TASK DESCRIPTION = Retype the opening lines of the data exactly, stopping after the line that contains "gz = lambda". Skip every picture.

+++ COLLECTED MATERIAL

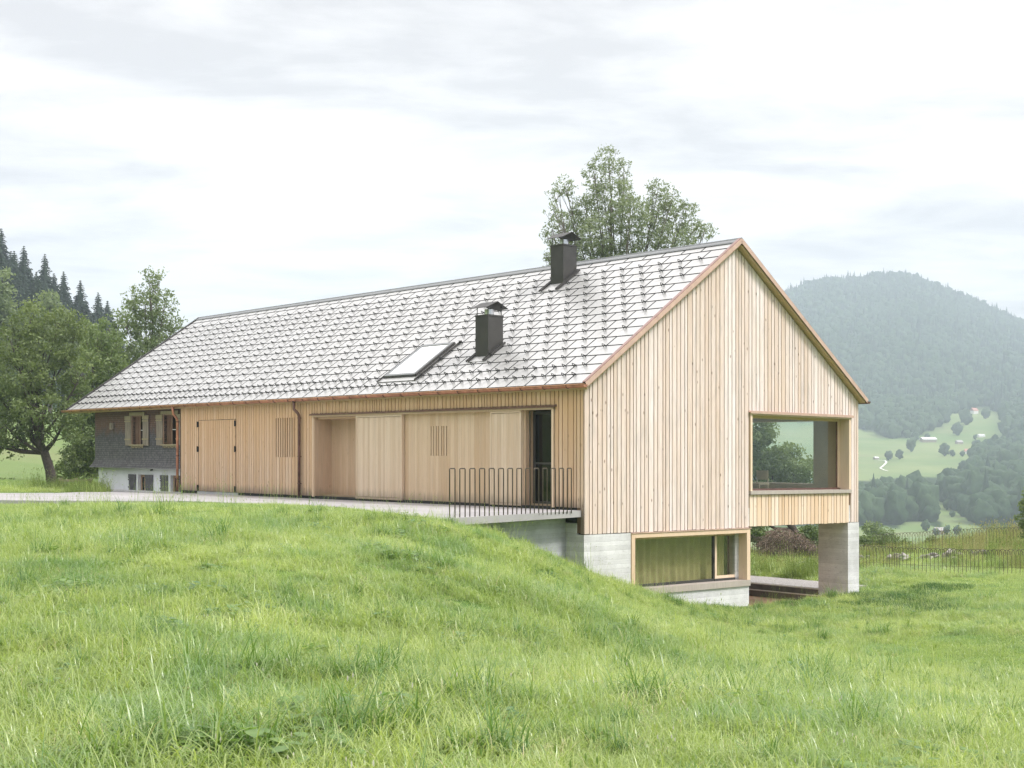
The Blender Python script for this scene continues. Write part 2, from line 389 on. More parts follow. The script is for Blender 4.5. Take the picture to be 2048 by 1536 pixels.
def ground(x, y, cut=True):
    x = np.asarray(x, float); y = np.asarray(y, float)
    r = np.hypot(x, y-20); k = np.clip((r-42)/45, 0, 1); k = k*k*(3-2*k)
    k = np.maximum(k, np.clip((y-57)/14, 0, 1)*np.clip((x-2)/10, 0, 1))
    z = np.where(k < 1, near(np.clip(x, -75, 75), np.clip(y, -40, 95)), 0)*(1-k)+far(x, y)*k
    if cut:
        u, w_ = hloc(x, y)
        z = np.where((u > .5) & (u < 26.6) & (w_ > .6) & (w_ < 10.6), -4.6, z)
        z = np.where((u > -.02) & (u < 8) & (w_ > 6.2) & (w_ < 11.1), -4.6, z)
        z = np.where(inpoly(x, y, TERR+[H(19, .6, 0)[:2], H(.3, .6, 0)[:2]]), np.minimum(z, terr_z(x, y)-.22), z)
    return z
gz = lambda x, y: float(ground(np.array([x]), np.array([y]), False)[0])

# meadow (near sheet)
m, t, b = mat('meadow'); M['meadow'] = m
g = t.new('ShaderNodeNewGeometry').outputs['Position']
c = t.mix(t.ramp(t.noise(g, .35, 5, .6), .35, .68), (.085, .155, .035), (.20, .27, .06))
c = t.mix(t.ramp(t.noise(g, 7, 4, .7), .4, .7, 0, .6), c, (.05, .09, .022))
c = t.mix(t.ramp(t.noise(g, .9, 4, .6), .62, .75, 0, .6), c, (.21, .19, .10))
t.put(b.inputs['Base Color'], c); b.inputs['Roughness'].default_value = .95; b.inputs['Specular IOR Level'].default_value = .1
xs = np.arange(-45, 50.01, .5); ys = np.arange(-16, 76.01, .5)
X, Y = np.meshgrid(xs, ys); Z = ground(X, Y)
def grid_faces(ny, nx):
    i = np.arange((ny-1)*(nx-1)); r_, c_ = i//(nx-1), i % (nx-1); a = r_*nx+c_
    return np.stack([a, a+1, a+nx+1, a+nx], 1)
o = mesh_obj('ground', np.stack([X, Y, Z], 2).reshape(-1, 3), grid_faces(len(ys), len(xs)), M['meadow'], smooth=True, origin=(0, 0, 0))
tag(o, 'grassy hillside meadow around the house', kind='structure')
# hills (far sheet)
MEADOW_PX = [(1300,850),(1690,840),(1720,858),(1751,866),(1781,877),(1824,876),(1855,864),(1888,846),(1898,827),(1941,826),(1968,817),(2007,826),(2013,874),(1982,881),(1955,895),(1943,928),(1921,940),(1880,952),(1824,956),(1722,962),(1300,975)]
MEADOW2 = [(1700,1085),(1738,1047),(1790,1057),(1812,1043),(1850,1042),(1872,1058),(1885,1052),(1850,1005),(1842,988),(1872,994),(1905,1018),(1950,1048),(1975,1062),(2100,1062),(2100,1095),(1700,1095)]
MEADOW3 = [(1995,976),(2040,972),(2050,985),(2005,990)]
MEADOW4 = [(1738,846),(1752,843),(1754,856),(1738,858)]
def is_meadow(x, y, z):
    x, y, z = map(lambda q: np.asarray(q, float), (x, y, z))
    px = CX+FPX*x/np.maximum(y, 1); py = CY-FPX*z/np.maximum(y, 1)
    mm = inpoly(px, py, MEADOW_PX) | inpoly(px, py, MEADOW2) | inpoly(px, py, MEADOW3) | inpoly(px, py, MEADOW4)
    return mm & (y > 350)
def forestness(x, y, z):
    r = np.hypot(x, y); px = CX+FPX*x/np.maximum(y, 1)
    f = (r > 505) & ~is_meadow(x, y, z)
    f &= ~((px < 900) & (y > 0))
    f |= (px < 260) & (y > 0) & (r > 190)
    f |= (y < 40) & (r > 160)
    return f
m, t, b = mat('hills'); M['hills'] = m
g = t.new('ShaderNodeNewGeometry').outputs['Position']; fo = t.attr('forest', 'Fac')
c = t.mix(t.ramp(t.noise(g, .012, 5, .6), .38, .62), (.125, .19, .07), (.20, .24, .10))
c = t.mix(t.ramp(t.noise(t.vmul(g, (.3, 1, 3)), .06, 4, .6), .5, .7, 0, .5), c, (.21, .205, .115))
c = t.mix(fo, c, (.025, .045, .018))
t.put(b.inputs['Base Color'], c); b.inputs['Roughness'].default_value = 1; b.inputs['Specular IOR Level'].default_value = .05
ph = np.concatenate([np.linspace(-180, -26, 60), np.linspace(-25, 30, 300), np.linspace(31, 180, 56)])
rr = np.concatenate([np.arange(40, 120, 3.), 120*np.exp(np.linspace(0, math.log(3150/120), 190))])
PH, RR = np.meshgrid(R(1)*ph, rr); X = RR*np.sin(PH); Y = RR*np.cos(PH); Z = ground(X, Y, False)
inside = (X > -43) & (X < 48) & (Y > -14) & (Y < 74); Z = np.where(inside, Z-3, Z)
o = mesh_obj('hills', np.stack([X, Y, Z], 2).reshape(-1, 3), grid_faces(len(rr), len(ph))[:, ::-1], M['hills'], smooth=True, origin=(0, 0, 0))
a = o.data.attributes.new('forest', 'FLOAT', 'POINT'); a.data.foreach_set('value', forestness(X, Y, Z).ravel().astype('f'))
tag(o, 'distant valley slopes and the wooded mountain', kind='structure')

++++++

RESULT OF THE TASK =
The Blender Python script for this scene continues. Write part 2, from line 389 on. More parts follow. The script is for Blender 4.5. Take the picture to be 2048 by 1536 pixels.
def ground(x, y, cut=True):
    x = np.asarray(x, float); y = np.asarray(y, float)
    r = np.hypot(x, y-20); k = np.clip((r-42)/45, 0, 1); k = k*k*(3-2*k)
    k = np.maximum(k, np.clip((y-57)/14, 0, 1)*np.clip((x-2)/10, 0, 1))
    z = np.where(k < 1, near(np.clip(x, -75, 75), np.clip(y, -40, 95)), 0)*(1-k)+far(x, y)*k
    if cut:
        u, w_ = hloc(x, y)
        z = np.where((u > .5) & (u < 26.6) & (w_ > .6) & (w_ < 10.6), -4.6, z)
        z = np.where((u > -.02) & (u < 8) & (w_ > 6.2) & (w_ < 11.1), -4.6, z)
        z = np.where(inpoly(x, y, TERR+[H(19, .6, 0)[:2], H(.3, .6, 0)[:2]]), np.minimum(z, terr_z(x, y)-.22), z)
    return z
gz = lambda x, y: float(ground(np.array([x]), np.array([y]), False)[0])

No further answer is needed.